Supplied records.
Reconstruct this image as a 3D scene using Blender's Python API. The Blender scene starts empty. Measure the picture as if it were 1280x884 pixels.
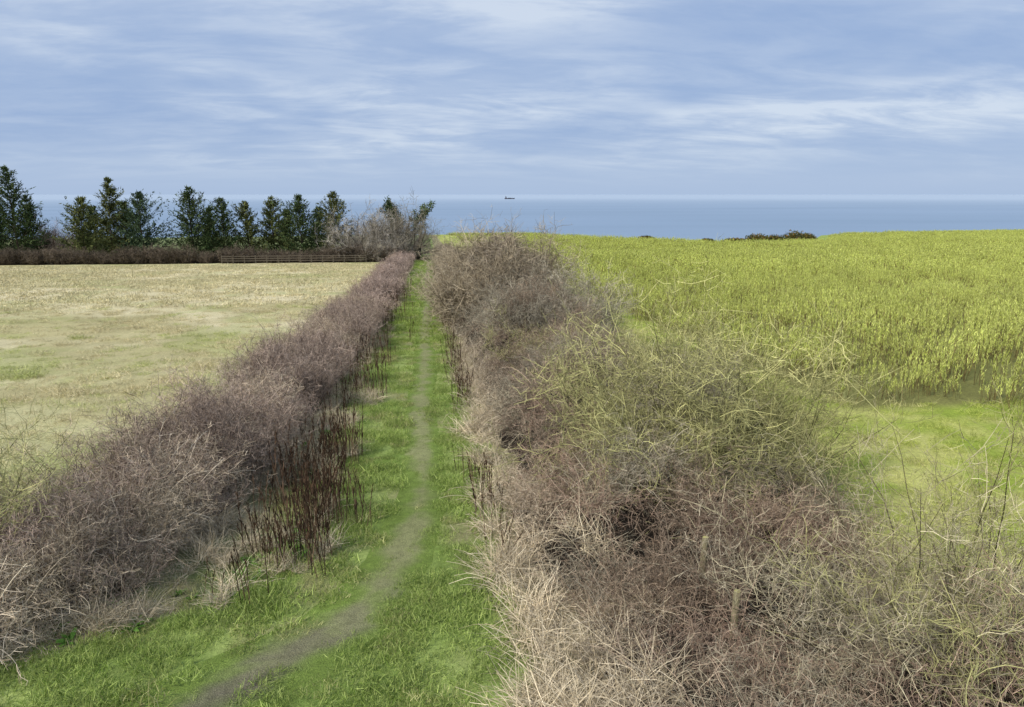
import bpy, numpy as np, math
rng=np.random.default_rng(11)
scene=bpy.context.scene
# ---------------------------------------------------------------- helpers
def norm(v): return v/np.maximum(np.linalg.norm(v,axis=-1,keepdims=True),1e-9)
_L=np.random.default_rng(3).random((256,256))
def vn(x,y,s,o=0.0):
    x=np.asarray(x,float)/s+o*17.3+500; y=np.asarray(y,float)/s+o*7.7+500
    xi=np.floor(x).astype(int); yi=np.floor(y).astype(int); fx=x-xi; fy=y-yi
    fx=fx*fx*(3-2*fx); fy=fy*fy*(3-2*fy)
    a=_L[xi%256,yi%256]; b=_L[(xi+1)%256,yi%256]; c=_L[xi%256,(yi+1)%256]; d=_L[(xi+1)%256,(yi+1)%256]
    return (a*(1-fx)+b*fx)*(1-fy)+(c*(1-fx)+d*fx)*fy
def fbm(x,y,s,o=0.0): return .5*vn(x,y,s,o)+.3*vn(x,y,s/2.1,o+1)+.2*vn(x,y,s/4.7,o+2)
def ss(a,b,x):
    t=np.clip((np.asarray(x,float)-a)/(b-a),0,1); return t*t*(3-2*t)
class Geo:
    def __init__(s): s.V=[];s.C=[];s.M=[];s.n=0
    def quads(s,Q,C,m=0):
        n=len(Q)
        C=np.asarray(C,float)
        if C.ndim==1: C=np.tile(C,(n,1))
        s.V.append(Q.reshape(-1,3)); s.C.append(np.repeat(C,4,axis=0)); s.M.append(np.full(n,m)); s.n+=n
    def segs(s,P0,P1,W0,W1,C,m=0,sides=2,ref=None):
        d=norm(P1-P0)
        if ref is None: ref=rng.normal(size=P0.shape)
        a=norm(np.cross(d,ref)); b=np.cross(d,a)
        W0=np.broadcast_to(W0,(len(P0),))[:,None]; W1=np.broadcast_to(W1,(len(P0),))[:,None]
        if sides==2:
            s.quads(np.stack([P0-a*W0/2,P0+a*W0/2,P1+a*W1/2,P1-a*W1/2],1),C,m)
        else:
            for i in range(sides):
                t0=2*math.pi*i/sides;t1=2*math.pi*(i+1)/sides
                u0=a*math.cos(t0)+b*math.sin(t0);u1=a*math.cos(t1)+b*math.sin(t1)
                s.quads(np.stack([P0+u0*W0/2,P0+u1*W0/2,P1+u1*W1/2,P1+u0*W1/2],1),C,m)
    def poly(s,pts,w0,w1,C,m=0,sides=2):
        n,k,_=pts.shape; ref=rng.normal(size=(n,3))
        C=np.asarray(C,float)
        if C.ndim==1: C=np.tile(C,(n,1))
        w0=np.broadcast_to(w0,(n,)); w1=np.broadcast_to(w1,(n,))
        for i in range(k-1):
            f0=i/(k-1);f1=(i+1)/(k-1)
            s.segs(pts[:,i],pts[:,i+1],w0*(1-f0)+w1*f0,w0*(1-f1)+w1*f1,C,m,sides,ref)
    def box(s,c,sz,C,m=0):
        x,y,z=np.array(sz)/2; c=np.array(c,float)
        v=np.array([[-x,-y,-z],[x,-y,-z],[x,y,-z],[-x,y,-z],[-x,-y,z],[x,-y,z],[x,y,z],[-x,y,z]])+c
        s.quads(v[np.array([[3,2,1,0],[4,5,6,7],[0,1,5,4],[1,2,6,5],[2,3,7,6],[3,0,4,7]])],C,m)
    def mesh(s,name,mats):
        V=np.concatenate(s.V);C=np.concatenate(s.C);M=np.concatenate(s.M);n=s.n
        me=bpy.data.meshes.new(name)
        me.vertices.add(4*n);me.vertices.foreach_set('co',V.ravel())
        me.loops.add(4*n);me.loops.foreach_set('vertex_index',np.arange(4*n,dtype=np.int32))
        me.polygons.add(n);me.polygons.foreach_set('loop_start',np.arange(0,4*n,4,dtype=np.int32))
        me.polygons.foreach_set('loop_total',np.full(n,4,dtype=np.int32))
        me.polygons.foreach_set('material_index',M.astype(np.int32))
        at=me.attributes.new('col','FLOAT_COLOR','POINT')
        at.data.foreach_set('color',np.concatenate([C,np.ones((4*n,1))],1).ravel().astype(np.float32))
        for m in mats: me.materials.append(m)
        me.update(calc_edges=True); me.validate()
        return me
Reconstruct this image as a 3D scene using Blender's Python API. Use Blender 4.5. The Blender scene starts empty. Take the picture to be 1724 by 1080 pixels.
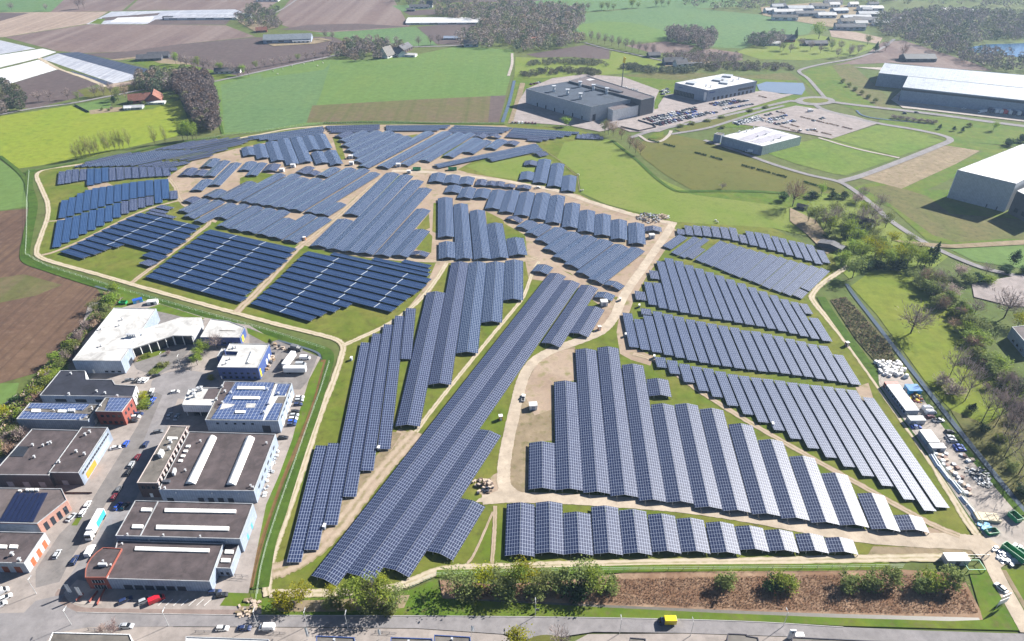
import bpy, bmesh, math, random
from mathutils import Vector
random.seed(11)
SC = bpy.context.scene
COL = SC.collection
# ---------------------------------------------------------------- camera
H, FPX, YH = 210.0, 1150.0, -225.0
TH = math.atan((540.0 - YH) / FPX)
CT, ST = math.cos(TH), math.sin(TH)
cd = bpy.data.cameras.new('camera'); cam = bpy.data.objects.new('camera', cd); COL.objects.link(cam)
cd.sensor_width = 36.0; cd.lens = FPX / 1724.0 * 36.0
cd.clip_start = 1.0; cd.clip_end = 20000.0
cam.location = (0, 0, H); cam.rotation_euler = (math.pi / 2 - TH, 0, 0)
SC.camera = cam

def P(X, Y, z=0.0):
    """where the line of sight of a photo pixel meets the level z"""
    a = (X - 862.0) / FPX; b = (540.0 - Y) / FPX
    d = Vector((a, CT + b * ST, -ST + b * CT))
    t = (z - H) / d.z
    return Vector((d.x * t, d.y * t, z))

def T(tile, x, y):
    return (tile[0] + x / tile[2], tile[1] + y / tile[2])

# ---------------------------------------------------------------- materials
MATS = {}
def new_mat(name):
    m = bpy.data.materials.new(name); m.use_nodes = True
    nt = m.node_tree; nt.nodes.clear()
    out = nt.nodes.new('ShaderNodeOutputMaterial'); b = nt.nodes.new('ShaderNodeBsdfPrincipled')
    nt.links.new(b.outputs[0], out.inputs[0])
    MATS[name] = m
    return m, nt, b

def mix_noise(nt, c1, c2, scale, detail=6.0, lo=0.35, hi=0.65, coord=None, distort=0.0, rough=0.6):
    n = nt.nodes.new('ShaderNodeTexNoise'); n.inputs['Scale'].default_value = scale
    n.inputs['Detail'].default_value = detail; n.inputs['Roughness'].default_value = rough
    n.inputs['Distortion'].default_value = distort
    if coord is None:
        g = nt.nodes.new('ShaderNodeNewGeometry'); coord = g.outputs['Position']
    nt.links.new(coord, n.inputs['Vector'])
    r = nt.nodes.new('ShaderNodeMapRange'); r.clamp = True
    r.inputs['From Min'].default_value = lo; r.inputs['From Max'].default_value = hi
    nt.links.new(n.outputs['Fac'], r.inputs['Value'])
    x = nt.nodes.new('ShaderNodeMix'); x.data_type = 'RGBA'
    nt.links.new(r.outputs[0], x.inputs['Factor'])
    for s, c in ((6, c1), (7, c2)):
        if isinstance(c, tuple): x.inputs[s].default_value = (*c, 1)
        else: nt.links.new(c, x.inputs[s])
    return x.outputs[2]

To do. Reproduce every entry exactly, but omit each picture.

Complete output.
Reconstruct this image as a 3D scene using Blender's Python API. The Blender scene starts empty. Measure the picture as if it were 1280x884 pixels.
import bpy, numpy as np, math
rng=np.random.default_rng(11)
scene=bpy.context.scene
# ---------------------------------------------------------------- helpers
def norm(v): return v/np.maximum(np.linalg.norm(v,axis=-1,keepdims=True),1e-9)
_L=np.random.default_rng(3).random((256,256))
def vn(x,y,s,o=0.0):
    x=np.asarray(x,float)/s+o*17.3+500; y=np.asarray(y,float)/s+o*7.7+500
    xi=np.floor(x).astype(int); yi=np.floor(y).astype(int); fx=x-xi; fy=y-yi
    fx=fx*fx*(3-2*fx); fy=fy*fy*(3-2*fy)
    a=_L[xi%256,yi%256]; b=_L[(xi+1)%256,yi%256]; c=_L[xi%256,(yi+1)%256]; d=_L[(xi+1)%256,(yi+1)%256]
    return (a*(1-fx)+b*fx)*(1-fy)+(c*(1-fx)+d*fx)*fy
def fbm(x,y,s,o=0.0): return .5*vn(x,y,s,o)+.3*vn(x,y,s/2.1,o+1)+.2*vn(x,y,s/4.7,o+2)
def ss(a,b,x):
    t=np.clip((np.asarray(x,float)-a)/(b-a),0,1); return t*t*(3-2*t)
class Geo:
    def __init__(s): s.V=[];s.C=[];s.M=[];s.n=0
    def quads(s,Q,C,m=0):
        n=len(Q)
        C=np.asarray(C,float)
        if C.ndim==1: C=np.tile(C,(n,1))
        s.V.append(Q.reshape(-1,3)); s.C.append(np.repeat(C,4,axis=0)); s.M.append(np.full(n,m)); s.n+=n
    def segs(s,P0,P1,W0,W1,C,m=0,sides=2,ref=None):
        d=norm(P1-P0)
        if ref is None: ref=rng.normal(size=P0.shape)
        a=norm(np.cross(d,ref)); b=np.cross(d,a)
        W0=np.broadcast_to(W0,(len(P0),))[:,None]; W1=np.broadcast_to(W1,(len(P0),))[:,None]
        if sides==2:
            s.quads(np.stack([P0-a*W0/2,P0+a*W0/2,P1+a*W1/2,P1-a*W1/2],1),C,m)
        else:
            for i in range(sides):
                t0=2*math.pi*i/sides;t1=2*math.pi*(i+1)/sides
                u0=a*math.cos(t0)+b*math.sin(t0);u1=a*math.cos(t1)+b*math.sin(t1)
                s.quads(np.stack([P0+u0*W0/2,P0+u1*W0/2,P1+u1*W1/2,P1+u0*W1/2],1),C,m)
    def poly(s,pts,w0,w1,C,m=0,sides=2):
        n,k,_=pts.shape; ref=rng.normal(size=(n,3))
        C=np.asarray(C,float)
        if C.ndim==1: C=np.tile(C,(n,1))
        w0=np.broadcast_to(w0,(n,)); w1=np.broadcast_to(w1,(n,))
        for i in range(k-1):
            f0=i/(k-1);f1=(i+1)/(k-1)
            s.segs(pts[:,i],pts[:,i+1],w0*(1-f0)+w1*f0,w0*(1-f1)+w1*f1,C,m,sides,ref)
    def box(s,c,sz,C,m=0):
        x,y,z=np.array(sz)/2; c=np.array(c,float)
        v=np.array([[-x,-y,-z],[x,-y,-z],[x,y,-z],[-x,y,-z],[-x,-y,z],[x,-y,z],[x,y,z],[-x,y,z]])+c
        s.quads(v[np.array([[3,2,1,0],[4,5,6,7],[0,1,5,4],[1,2,6,5],[2,3,7,6],[3,0,4,7]])],C,m)
    def mesh(s,name,mats):
        V=np.concatenate(s.V);C=np.concatenate(s.C);M=np.concatenate(s.M);n=s.n
        me=bpy.data.meshes.new(name)
        me.vertices.add(4*n);me.vertices.foreach_set('co',V.ravel())
        me.loops.add(4*n);me.loops.foreach_set('vertex_index',np.arange(4*n,dtype=np.int32))
        me.polygons.add(n);me.polygons.foreach_set('loop_start',np.arange(0,4*n,4,dtype=np.int32))
        me.polygons.foreach_set('loop_total',np.full(n,4,dtype=np.int32))
        me.polygons.foreach_set('material_index',M.astype(np.int32))
        at=me.attributes.new('col','FLOAT_COLOR','POINT')
        at.data.foreach_set('color',np.concatenate([C,np.ones((4*n,1))],1).ravel().astype(np.float32))
        for m in mats: me.materials.append(m)
        me.update(calc_edges=True); me.validate()
        return me
Reconstruct this image as a 3D scene using Blender's Python API. Use Blender 4.5. The Blender scene starts empty. Take the picture to be 1724 by 1080 pixels.
import bpy, bmesh, math, random
from mathutils import Vector
random.seed(11)
SC = bpy.context.scene
COL = SC.collection
# ---------------------------------------------------------------- camera
H, FPX, YH = 210.0, 1150.0, -225.0
TH = math.atan((540.0 - YH) / FPX)
CT, ST = math.cos(TH), math.sin(TH)
cd = bpy.data.cameras.new('camera'); cam = bpy.data.objects.new('camera', cd); COL.objects.link(cam)
cd.sensor_width = 36.0; cd.lens = FPX / 1724.0 * 36.0
cd.clip_start = 1.0; cd.clip_end = 20000.0
cam.location = (0, 0, H); cam.rotation_euler = (math.pi / 2 - TH, 0, 0)
SC.camera = cam

def P(X, Y, z=0.0):
    """where the line of sight of a photo pixel meets the level z"""
    a = (X - 862.0) / FPX; b = (540.0 - Y) / FPX
    d = Vector((a, CT + b * ST, -ST + b * CT))
    t = (z - H) / d.z
    return Vector((d.x * t, d.y * t, z))

def T(tile, x, y):
    return (tile[0] + x / tile[2], tile[1] + y / tile[2])

# ---------------------------------------------------------------- materials
MATS = {}
def new_mat(name):
    m = bpy.data.materials.new(name); m.use_nodes = True
    nt = m.node_tree; nt.nodes.clear()
    out = nt.nodes.new('ShaderNodeOutputMaterial'); b = nt.nodes.new('ShaderNodeBsdfPrincipled')
    nt.links.new(b.outputs[0], out.inputs[0])
    MATS[name] = m
    return m, nt, b

def mix_noise(nt, c1, c2, scale, detail=6.0, lo=0.35, hi=0.65, coord=None, distort=0.0, rough=0.6):
    n = nt.nodes.new('ShaderNodeTexNoise'); n.inputs['Scale'].default_value = scale
    n.inputs['Detail'].default_value = detail; n.inputs['Roughness'].default_value = rough
    n.inputs['Distortion'].default_value = distort
    if coord is None:
        g = nt.nodes.new('ShaderNodeNewGeometry'); coord = g.outputs['Position']
    nt.links.new(coord, n.inputs['Vector'])
    r = nt.nodes.new('ShaderNodeMapRange'); r.clamp = True
    r.inputs['From Min'].default_value = lo; r.inputs['From Max'].default_value = hi
    nt.links.new(n.outputs['Fac'], r.inputs['Value'])
    x = nt.nodes.new('ShaderNodeMix'); x.data_type = 'RGBA'
    nt.links.new(r.outputs[0], x.inputs['Factor'])
    for s, c in ((6, c1), (7, c2)):
        if isinstance(c, tuple): x.inputs[s].default_value = (*c, 1)
        else: nt.links.new(c, x.inputs[s])
    return x.outputs[2]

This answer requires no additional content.